910.1
Physical and Psychological Distance in Warrior Society: Warfare, Courtesy and Verbal Dueling in Medieval English and Japanese Narrative

Monday, 16 July 2018: 10:30
Location: 202B (MTCC NORTH BUILDING)
Oral Presentation
Kikuo TOYAMA, Kyorin University, Japan
Norbert Elias, in The Civilizing Process, thinks of the medieval period as the age of both courtesy and aggressiveness. In his view, knights gradually began to behave in a constrained manner at court, but never restrained their savage joy in war throughout the Middle Ages. Mainly from the evidence of the thirteenth-century French data, he infers the standard practice in knightly class of considering or assailing others. Nevertheless, fourteenth-century England, at least, shows a quite different picture.
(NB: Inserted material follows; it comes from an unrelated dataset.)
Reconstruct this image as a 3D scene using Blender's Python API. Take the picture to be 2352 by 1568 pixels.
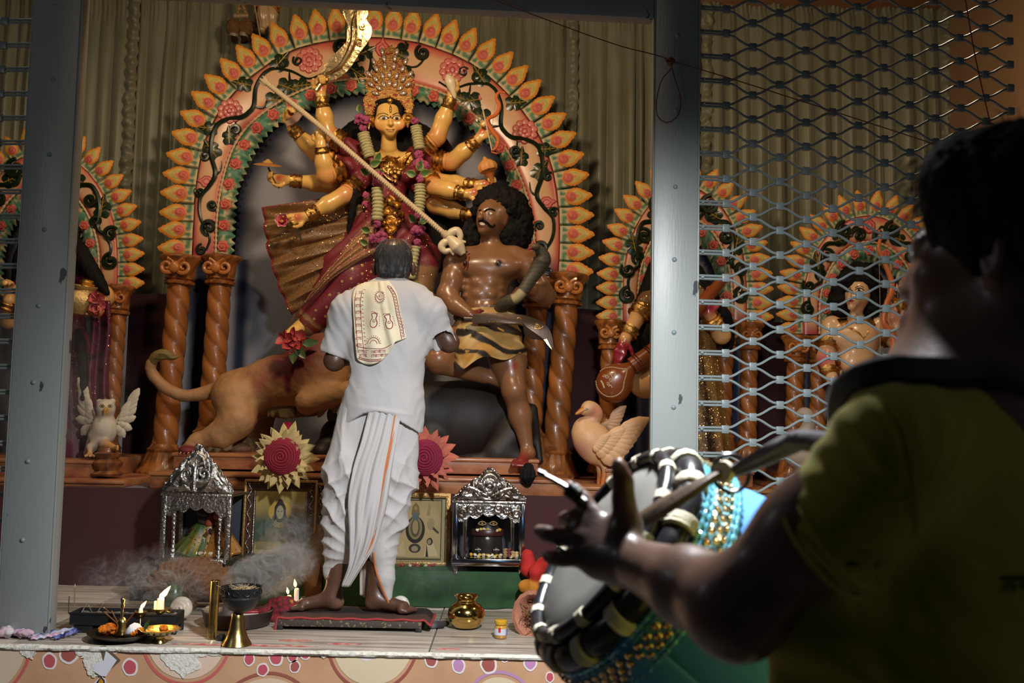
import bpy,bmesh,math,random
import numpy as np
from mathutils import Vector,Matrix
from mathutils.bvhtree import BVHTree
for _o in list(bpy.data.objects):bpy.data.objects.remove(_o)
sc=bpy.context.scene;COLL=sc.collection
random.seed(7);RNG=np.random.default_rng(7);PI=math.pi
# ------------------------------------------------------------------ camera
FPX=2352*35/36;PITCH=math.radians(4.46);ROLL=math.radians(1.15)
CAM=np.array([0,0,.925])
_F=np.array([0,math.cos(PITCH),math.sin(PITCH)]);_U0=np.array([0,-math.sin(PITCH),math.cos(PITCH)]);_R0=np.array([1.,0,0])
_R=math.cos(ROLL)*_R0+math.sin(ROLL)*_U0;_U=math.cos(ROLL)*_U0-math.sin(ROLL)*_R0
cd=bpy.data.cameras.new('camera');cam=bpy.data.objects.new('camera',cd);COLL.objects.link(cam)
cam.matrix_world=Matrix(((_R[0],_U[0],-_F[0],CAM[0]),(_R[1],_U[1],-_F[1],CAM[1]),(_R[2],_U[2],-_F[2],CAM[2]),(0,0,0,1)))
cd.lens=35;cd.sensor_width=36;cd.clip_start=.05;cd.clip_end=60
cd.dof.use_dof=True;cd.dof.focus_distance=4.35;cd.dof.aperture_fstop=4.5
sc.camera=cam
# ------------------------------------------------------------------ world, lamps, exposure
w=bpy.data.worlds.new('world');sc.world=w;w.use_nodes=True
w.node_tree.nodes['Background'].inputs[0].default_value=(.62,.72,1,1);w.node_tree.nodes['Background'].inputs[1].default_value=.012
sc.view_settings.view_transform='Standard';sc.view_settings.look='None';sc.view_settings.gamma=1
sc.view_settings.use_curve_mapping=False;sc.view_settings.exposure=0
def lamp(name,kind,loc,target,energy,col,size=.3,spot=None,blend=.5):
 l=bpy.data.lights.new(name,kind);l.energy=energy;l.color=col
 if kind=='AREA':l.shape='DISK';l.size=size
 else:l.shadow_soft_size=size
 if spot:l.spot_size=math.radians(spot);l.spot_blend=blend
 o=bpy.data.objects.new(name,l);COLL.objects.link(o);o.location=loc
 o.rotation_euler=(Vector(target)-Vector(loc)).to_track_quat('-Z','Y').to_euler()
 return o
lamp('altar_lamp','AREA',(-.55,4.2,3.1),(-.6,6.3,1.35),35,(1,.76,.50),.28)
lamp('altar_lamp','AREA',(2.1,4.7,3.3),(2.0,6.3,1.2),12,(1,.76,.50),.3)
lamp('altar_lamp','AREA',(-2.3,4.7,3.3),(-2.2,6.3,1.2),12,(1,.76,.50),.3)
lamp('drum_lamp','SPOT',(.42,1.92,2.05),(.40,2.36,1.1),470,(.96,.98,1),.10,142,.74)
lamp('unseen_side_lamp','POINT',(-2.7,2.2,2.3),(0,0,0),11,(1,.99,.97),.25)  # unseen fill added to brighten the upper posts, beam and sleeve edge
lamp('unseen_side_lamp','POINT',(2.3,.1,1.9),(0,0,0),5,(1,.95,.88),.2)
# ------------------------------------------------------------------ photo pixel + depth -> world point
def W(px,py,Y):
 d=_F+_R*((px-1176)/FPX)-_U*((py-784)/FPX)
 return CAM+d*(Y/d[1])
def WZ(px,py,Z=0.):
 d=_F+_R*((px-1176)/FPX)-_U*((py-784)/FPX)
 return CAM+d*((Z-CAM[2])/d[2])
def Ws(pts,Y=None):return np.array([W(p[0],p[1],p[2]if len(p)>2 else Y)for p in pts])
def M(n,Y):return n*Y/FPX
def lin(c):
 if isinstance(c,str):
  c=c.lstrip('#');c=[int(c[i:i+2],16)/255 for i in(0,2,4)]
 return np.array([x/12.92 if x<=.04045 else((x+.055)/1.055)**2.4 for x in c[:3]])
def H(c):return lin(c)
def nrm(v):v=np.asarray(v,float);return v/(np.linalg.norm(v)+1e-12)
def mix(a,b,t):t=np.clip(t,0,1);return a*(1-t)+b*t
def sstep(a,b,x):t=np.clip((x-a)/(b-a),0,1);return t*t*(3-2*t)
def noise3(p,seed=0,oct=3):
 """cheap smooth value noise, -1..1, p (N,3) already scaled"""
 p=np.atleast_2d(p);out=np.zeros(len(p));amp=1;tot=0
 for o in range(oct):
  q=p*(2**o)+seed*17.3;i=np.floor(q).astype(np.int64);f=q-i;f=f*f*(3-2*f);acc=0
  for dx in(0,1):
   for dy in(0,1):
    for dz in(0,1):
     h=((i[:,0]+dx)*73856093)^((i[:,1]+dy)*19349663)^((i[:,2]+dz)*83492791)
     h=(h*(h*h*15731+789221)+1376312589)&0x7fffffff
     v=h/1073741823.5-1
     acc=acc+v*(f[:,0]if dx else 1-f[:,0])*(f[:,1]if dy else 1-f[:,1])*(f[:,2]if dz else 1-f[:,2])
  out+=acc*amp;tot+=amp;amp*=.5
 return out/tot
def cat(pts,n):
 """Catmull-Rom through pts, n samples, even in arc length"""
 P=np.asarray(pts,float)
 if len(P)<3:t=np.linspace(0,1,n)[:,None];return P[0]*(1-t)+P[-1]*t
 Q=np.vstack([2*P[0]-P[1],P,2*P[-1]-P[-2]]);m=len(P)-1;T=np.linspace(0,m,m*16+1);out=[]
 i=np.minimum(T.astype(int),m-1);f=(T-i)[:,None]
 a,b,c,d=Q[i],Q[i+1],Q[i+2],Q[i+3]
 C=.5*((2*b)+(-a+c)*f+(2*a-5*b+4*c-d)*f**2+(-a+3*b-3*c+d)*f**3)
 return resamp(C,n)
def resamp(C,n):
 s=np.r_[0,np.cumsum(np.linalg.norm(np.diff(C,axis=0),axis=1))];t=np.linspace(0,s[-1],n)
 return np.stack([np.interp(t,s,C[:,k])for k in range(C.shape[1])],1)
def interp(vals,n):return np.interp(np.linspace(0,1,n),np.linspace(0,1,len(vals)),vals)
# ------------------------------------------------------------------ materials
MATS={}
def _base(name):
 m=bpy.data.materials.new(name);m.use_nodes=True;nt=m.node_tree
 return m,nt,nt.nodes['Principled BSDF']
def _bump(nt,b,scale,strength,dist=.004,stretch=None):
 tc=nt.nodes.new('ShaderNodeTexCoord');nz=nt.nodes.new('ShaderNodeTexNoise');bp=nt.nodes.new('ShaderNodeBump')
 src=tc.outputs['Object']
 if stretch:
  mp=nt.nodes.new('ShaderNodeMapping');mp.inputs['Scale'].default_value=stretch;nt.links.new(src,mp.inputs[0]);src=mp.outputs[0]
 nz.inputs['Scale'].default_value=scale;nz.inputs['Detail'].default_value=5;nt.links.new(src,nz.inputs['Vector'])
 bp.inputs['Strength'].default_value=strength;bp.inputs['Distance'].default_value=dist
 nt.links.new(nz.outputs[0],bp.inputs['Height']);nt.links.new(bp.outputs[0],b.inputs['Normal'])
 return nz,src,bp
def mat(name,col=None,rough=.6,metal=0,bump=None,var=None,glit=None,emit=None,trans=0,coat=0,sub=0,alpha=1,sheen=0,spec=None):
 """col None: read the painted vertex colour. var (colour, scale, lo, hi): noise patches. glit (scale, amount, colour): sequins"""
 if name in MATS:return MATS[name]
 m,nt,b=_base(name);L=nt.links
 if col is None:
  a=nt.nodes.new('ShaderNodeAttribute');a.attribute_name='Col';csrc=a.outputs['Color']
 else:
  r=nt.nodes.new('ShaderNodeRGB');r.outputs[0].default_value=(*lin(col),1)if isinstance(col,str)else(*col[:3],1);csrc=r.outputs[0]
 b.inputs['Roughness'].default_value=rough;b.inputs['Metallic'].default_value=metal
 if bump:_bump(nt,b,*bump)
 if var:
  tc=nt.nodes.new('ShaderNodeTexCoord');mp=nt.nodes.new('ShaderNodeMapping');nz=nt.nodes.new('ShaderNodeTexNoise')
  L.new(tc.outputs['Object'],mp.inputs[0]);L.new(mp.outputs[0],nz.inputs['Vector'])
  if len(var)>4:mp.inputs['Scale'].default_value=var[4]
  nz.inputs['Scale'].default_value=var[1];nz.inputs['Detail'].default_value=6
  mr=nt.nodes.new('ShaderNodeMapRange');mr.inputs[1].default_value=var[2];mr.inputs[2].default_value=var[3]
  L.new(nz.outputs[0],mr.inputs[0]);mx=nt.nodes.new('ShaderNodeMix');mx.data_type='RGBA'
  L.new(mr.outputs[0],mx.inputs[0]);L.new(csrc,mx.inputs[6]);mx.inputs[7].default_value=(*lin(var[0]),1)if isinstance(var[0],str)else(*var[0],1)
  csrc=mx.outputs[2]
 L.new(csrc,b.inputs['Base Color'])
 if glit:
  tc=nt.nodes.new('ShaderNodeTexCoord');vo=nt.nodes.new('ShaderNodeTexVoronoi');vo.inputs['Scale'].default_value=glit[0]
  L.new(tc.outputs['Object'],vo.inputs['Vector'])
  sep=nt.nodes.new('ShaderNodeSeparateColor');L.new(vo.outputs['Color'],sep.inputs[0])
  lt=nt.nodes.new('ShaderNodeMath');lt.operation='LESS_THAN';lt.inputs[1].default_value=glit[1];L.new(sep.outputs[0],lt.inputs[0])
  d2=nt.nodes.new('ShaderNodeMath');d2.operation='LESS_THAN';d2.inputs[1].default_value=.42;L.new(vo.outputs['Distance'],d2.inputs[0])
  mu=nt.nodes.new('ShaderNodeMath');mu.operation='MULTIPLY';L.new(lt.outputs[0],mu.inputs[0]);L.new(d2.outputs[0],mu.inputs[1])
  sub_=nt.nodes.new('ShaderNodeVectorMath');sub_.operation='SUBTRACT';sub_.inputs[1].default_value=(.5,.5,.5);L.new(vo.outputs['Color'],sub_.inputs[0])
  scl=nt.nodes.new('ShaderNodeVectorMath');scl.operation='SCALE';scl.inputs['Scale'].default_value=1.3;L.new(sub_.outputs[0],scl.inputs[0])
  ge=nt.nodes.new('ShaderNodeNewGeometry');ad=nt.nodes.new('ShaderNodeVectorMath');L.new(scl.outputs[0],ad.inputs[0]);L.new(ge.outputs['Normal'],ad.inputs[1])
  nn=nt.nodes.new('ShaderNodeVectorMath');nn.operation='NORMALIZE';L.new(ad.outputs[0],nn.inputs[0])
  b2=nt.nodes.new('ShaderNodeBsdfPrincipled');b2.inputs['Metallic'].default_value=1;b2.inputs['Roughness'].default_value=.28
  b2.inputs['Base Color'].default_value=(*lin(glit[2]),1);L.new(nn.outputs[0],b2.inputs['Normal'])
  ms=nt.nodes.new('ShaderNodeMixShader');L.new(mu.outputs[0],ms.inputs[0]);L.new(b.outputs[0],ms.inputs[1]);L.new(b2.outputs[0],ms.inputs[2])
  L.new(ms.outputs[0],nt.nodes['Material Output'].inputs[0])
 if emit:b.inputs['Emission Color'].default_value=(*lin(emit[0]),1);b.inputs['Emission Strength'].default_value=emit[1]
 if trans:b.inputs['Transmission Weight'].default_value=trans
 if coat:b.inputs['Coat Weight'].default_value=coat;b.inputs['Coat Roughness'].default_value=.12
 if sheen:b.inputs['Sheen Weight'].default_value=sheen
 if alpha<1:b.inputs['Alpha'].default_value=alpha
 if sub:b.inputs['Subsurface Weight'].default_value=sub;b.inputs['Subsurface Radius'].default_value=(.01,.006,.004)
 if spec is not None:b.inputs['Specular IOR Level'].default_value=spec
 MATS[name]=m
 return m
 # ------------------------------------------------------------------ objects
def _loc(p):
 l=np.zeros(3)
 while p is not None:l=l+np.array(p.location);p=p.parent
 return l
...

We modify his model of physical and psychological distance in warrior society by investigating the transformation of the manner of making war and its possible relationship to the rapid development of courtesy in the case of England at the time.
The analysis of literary representations of warfare and chivalry in medieval English narrative from sociological and sociolinguistic perspectives indicates that the innovative method of combat at a distance influenced a new mode of proprieties characterized by linguistic politeness, and vice versa. However, a quite different emotional response was likely to be evoked along with new types of warfare. This can be attested in Japanese war fiction of the Middle Ages. Our results strongly suggest that courtesy among Japanese military nobility was rather enhanced in spite of the introduction of close combat. Fencing and wrestling on the battlefield, judging from such depictions, became much more important than mounted archery in Japan. In contrast, the English longbow can be considered to have made obsolete single combat accompanied by verbal dueling with ritual insults and boasts. According to the findings, similar ceremonies in earlier times may have been replaced by rational exchange of courteous self-praise on the fourteenth-century Japanese battlefield.
We argue that a different style of new tactics might have established a different mode of courtesy in warrior society.